Aim
Print the lines of the listing below verbatim from its first line through the line bearing "S.camera = camo". Any pictures are to be omitted.

Collected material

====

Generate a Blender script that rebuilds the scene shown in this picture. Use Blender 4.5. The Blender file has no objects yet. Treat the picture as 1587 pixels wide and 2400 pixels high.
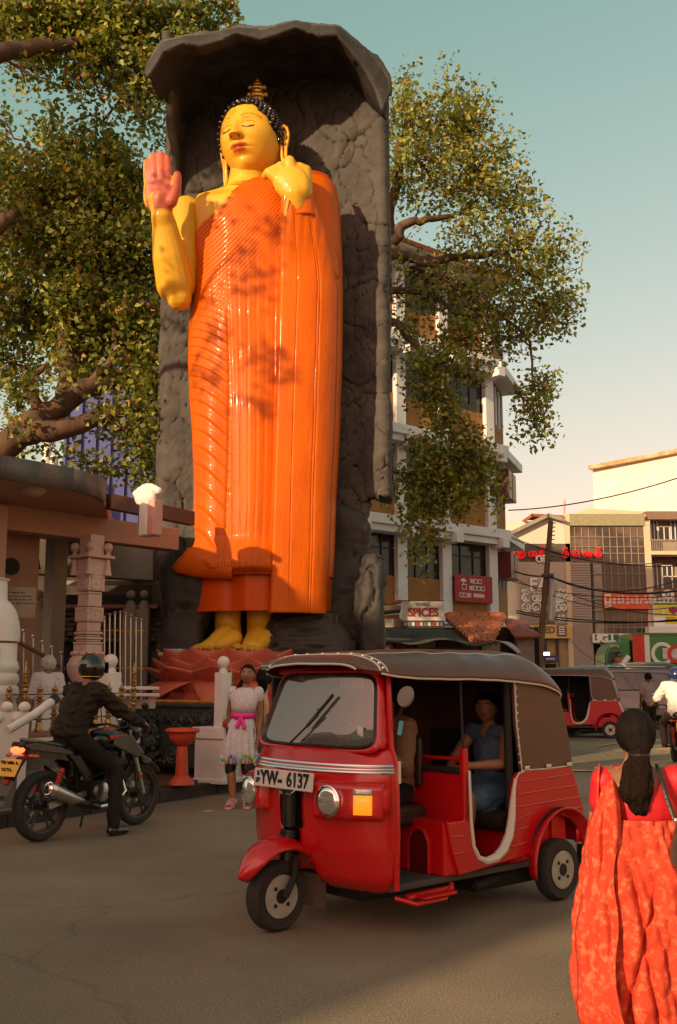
import bpy, bmesh, math, random
import numpy as np
from mathutils import Vector, Matrix, noise, Euler
C = bpy.context
S = C.scene
COL = S.collection
R = math.radians
rnd = random.Random(7)

# ------------------------------------------------------------------ camera
F, CX, CY, PITCH, EYE = 2400.0, 793.5, 1200.0, R(9.28), 1.5
cam = bpy.data.cameras.new('camera')
cam.sensor_fit = 'VERTICAL'; cam.sensor_height = 36.0; cam.sensor_width = 24.0
cam.lens = 36.0; cam.clip_end = 6000; cam.clip_start = 0.05
camo = bpy.data.objects.new('camera', cam); COL.objects.link(camo)
camo.location = (0, 0, EYE); camo.rotation_euler = (R(90) + PITCH, 0, 0)
S.camera = camo

# ------------------------------------------------------------------ light
SUN_AZ, SUN_EL = R(40), R(17)
w = bpy.data.worlds.new('World'); S.world = w; w.use_nodes = True
nt = w.node_tree; nt.nodes.clear()
sky = nt.nodes.new('ShaderNodeTexSky'); sky.sky_type = 'NISHITA'; sky.sun_disc = False
sky.sun_elevation = SUN_EL; sky.sun_rotation = R(180) + SUN_AZ
sky.air_density = 1.0; sky.dust_density = 4.0; sky.ozone_density = 1.6; sky.altitude = 100
bg = nt.nodes.new('ShaderNodeBackground'); bg.inputs['Strength'].default_value = 0.15
ow = nt.nodes.new('ShaderNodeOutputWorld')
sep = nt.nodes.new('ShaderNodeSeparateColor'); com = nt.nodes.new('ShaderNodeCombineColor'); nt.links.new(sky.outputs[0], sep.inputs[0])
for i, (pw, k) in enumerate(((1.30, .97), (.74, .99), (.86, .555))):        # the photograph's warm, faded film look, the same all round the sky
    a = nt.nodes.new('ShaderNodeMath'); a.operation = 'POWER'; a.inputs[1].default_value = pw
    m = nt.nodes.new('ShaderNodeMath'); m.operation = 'MULTIPLY'; m.inputs[1].default_value = k
    lo = nt.nodes.new('ShaderNodeMath'); lo.operation = 'MINIMUM'; lo.inputs[1].default_value = (4.2, 5.5, 6.5)[i]
    nt.links.new(sep.outputs[i], lo.inputs[0]); nt.links.new(lo.outputs[0], a.inputs[0]); nt.links.new(a.outputs[0], m.inputs[0]); nt.links.new(m.outputs[0], com.inputs[i])
nt.links.new(com.outputs[0], bg.inputs['Color'])
nt.links.new(bg.outputs[0], ow.inputs['Surface'])
sl = bpy.data.lights.new('sun', 'SUN'); sl.energy = 2.45; sl.angle = R(0.9); sl.color = (1.0, 0.73, 0.42)
so = bpy.data.objects.new('sun', sl); COL.objects.link(so)
so.rotation_euler = (R(90) - SUN_EL, 0, -SUN_AZ)
S.view_settings.view_transform = 'Standard'; S.view_settings.look = 'None'
S.view_settings.exposure = 1.2; S.view_settings.gamma = 1.0
S.cycles.max_bounces = 6; S.cycles.diffuse_bounces = 3; S.cycles.glossy_bounces = 3
S.cycles.transmission_bounces = 5; S.cycles.transparent_max_bounces = 8
S.cycles.caustics_reflective = False; S.cycles.caustics_refractive = False

# ------------------------------------------------------------------ pixel of the photograph -> point of the place
_c, _s = math.cos(PITCH), math.sin(PITCH)
def ray(px, py):
    a = (px - CX) / F; b = (CY - py) / F
    return (a, _c - b * _s, _s + b * _c)
def P(px, py, Y):
    r = ray(px, py); t = Y / r[1]
    return Vector((r[0] * t, Y, EYE + r[2] * t))
def G(px, py, z=0.0):
    r = ray(px, py); t = (z - EYE) / r[2]
    return Vector((r[0] * t, r[1] * t, z))
def mpp(py, Y):                     # metres per photo pixel at that depth
    r = ray(CX, py); return (Y / r[1]) / F
def OP(px, py, o, n):               # point on a vertical plane through o with normal n
    r = Vector(ray(px, py)); n = Vector((n[0], n[1], 0)); q = Vector((o[0], o[1], 0)) - Vector((0, 0, EYE))
    t = q.dot(n) / r.dot(n)
    return Vector((0, 0, EYE)) + r * t

# ------------------------------------------------------------------ materials
MATS = {}
def M(name, col=(0.5, 0.5, 0.5), rough=0.6, metal=0.0, var=0.15, scale=6.0, bump=0.0, bscale=30.0, coat=0.0,
      emit=None, estr=1.0, col2=None, spec=0.5, stretch=None, alpha=None, detail=6.0, contrast=0.0):
    if name in MATS: return MATS[name]
    m = bpy.data.materials.new(name); m.use_nodes = True; MATS[name] = m
    t = m.node_tree; b = t.nodes['Principled BSDF']
    b.inputs['Roughness'].default_value = rough; b.inputs['Metallic'].default_value = metal
    b.inputs['Specular IOR Level'].default_value = spec
    if coat: b.inputs['Coat Weight'].default_value = coat; b.inputs['Coat Roughness'].default_value = 0.10
    c1 = tuple(col) + (1,)
    if var or col2:
        tc = t.nodes.new('ShaderNodeTexCoord'); mp = t.nodes.new('ShaderNodeMapping')
        if stretch: mp.inputs['Scale'].default_value = stretch
        t.links.new(tc.outputs['Object'], mp.inputs['Vector'])
        n = t.nodes.new('ShaderNodeTexNoise'); n.inputs['Scale'].default_value = scale; n.inputs['Detail'].default_value = detail
        n.inputs['Roughness'].default_value = 0.62
        t.links.new(mp.outputs[0], n.inputs['Vector'])
        rp = t.nodes.new('ShaderNodeValToRGB')
        k = 0.32 + contrast * 0.14
        rp.color_ramp.elements[0].position = k; rp.color_ramp.elements[1].position = 1 - k
        if col2 is None:
            rp.color_ramp.elements[0].color = tuple(max(0, x * (1 - var)) for x in col) + (1,)
            rp.color_ramp.elements[1].color = tuple(min(1, x * (1 + var)) for x in col) + (1,)
        else:
            rp.color_ramp.elements[0].color = tuple(col2) + (1,); rp.color_ramp.elements[1].color = c1
        t.links.new(n.outputs['Fac'], rp.inputs['Fac']); t.links.new(rp.outputs[0], b.inputs['Base Color'])
        if rough > 0.15:
            mr = t.nodes.new('ShaderNodeMapRange'); mr.inputs['To Min'].default_value = max(0.02, rough - 0.1); mr.inputs['To Max'].default_value = min(1, rough + 0.12)
            t.links.new(n.outputs['Fac'], mr.inputs['Value']); t.links.new(mr.outputs[0], b.inputs['Roughness'])
    else:
        b.inputs['Base Color'].default_value = c1
    if bump:
        tc2 = t.nodes.new('ShaderNodeTexCoord'); n2 = t.nodes.new('ShaderNodeTexNoise')
        n2.inputs['Scale'].default_value = bscale; n2.inputs['Detail'].default_value = 5
        mp2 = t.nodes.new('ShaderNodeMapping')
        if stretch: mp2.inputs['Scale'].default_value = stretch
        t.links.new(tc2.outputs['Object'], mp2.inputs['Vector']); t.links.new(mp2.outputs[0], n2.inputs['Vector'])
        bp = t.nodes.new('ShaderNodeBump'); bp.inputs['Strength'].default_value = min(1, bump); bp.inputs['Distance'].default_value = 0.02 * max(1, bump)
        t.links.new(n2.outputs['Fac'], bp.inputs['Height']); t.links.new(bp.outputs[0], b.inputs['Normal'])
    if emit:
        b.inputs['Emission Color'].default_value = tuple(emit) + (1,); b.inputs['Emission Strength'].default_value = estr
    return m

def MG(name, col=(1, 1, 1), rough=0.0, tint=0.0, ior=1.75, dust_sheen=0.0):     # thin window glass: part clear, part mirror
    if name in MATS: return MATS[name]
    m = bpy.data.materials.new(name); m.use_nodes = True; MATS[name] = m
    t = m.node_tree; t.nodes.clear()
    o = t.nodes.new('ShaderNodeOutputMaterial'); mx = t.nodes.new('ShaderNodeMixShader')
    tr = t.nodes.new('ShaderNodeBsdfTransparent'); tr.inputs[0].default_value = tuple(c * (1 - tint) for c in col) + (1,)
    gl = t.nodes.new('ShaderNodeBsdfGlossy'); gl.inputs['Roughness'].default_value = rough
    lw = t.nodes.new('ShaderNodeFresnel'); lw.inputs['IOR'].default_value = ior
    t.links.new(lw.outputs[0], mx.inputs[0]); t.links.new(tr.outputs[0], mx.inputs[1]); t.links.new(gl.outputs[0], mx.inputs[2])
    if dust_sheen:
        df = t.nodes.new('ShaderNodeBsdfDiffuse'); df.inputs[0].default_value = (.5, .46, .42, 1); m2 = t.nodes.new('ShaderNodeMixShader'); m2.inputs[0].default_value = dust_sheen  # pale diffuse veil: dust, and the soft sky reflection put in as colour
        t.links.new(mx.outputs[0], m2.inputs[1]); t.links.new(df.outputs[0], m2.inputs[2]); t.links.new(m2.outputs[0], o.inputs[0])
    else: t.links.new(mx.outputs[0], o.inputs[0])
    return m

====

Exercise solution
Generate a Blender script that rebuilds the scene shown in this picture. Use Blender 4.5. The Blender file has no objects yet. Treat the picture as 1587 pixels wide and 2400 pixels high.
import bpy, bmesh, math, random
import numpy as np
from mathutils import Vector, Matrix, noise, Euler
C = bpy.context
S = C.scene
COL = S.collection
R = math.radians
rnd = random.Random(7)

# ------------------------------------------------------------------ camera
F, CX, CY, PITCH, EYE = 2400.0, 793.5, 1200.0, R(9.28), 1.5
cam = bpy.data.cameras.new('camera')
cam.sensor_fit = 'VERTICAL'; cam.sensor_height = 36.0; cam.sensor_width = 24.0
cam.lens = 36.0; cam.clip_end = 6000; cam.clip_start = 0.05
camo = bpy.data.objects.new('camera', cam); COL.objects.link(camo)
camo.location = (0, 0, EYE); camo.rotation_euler = (R(90) + PITCH, 0, 0)
S.camera = camo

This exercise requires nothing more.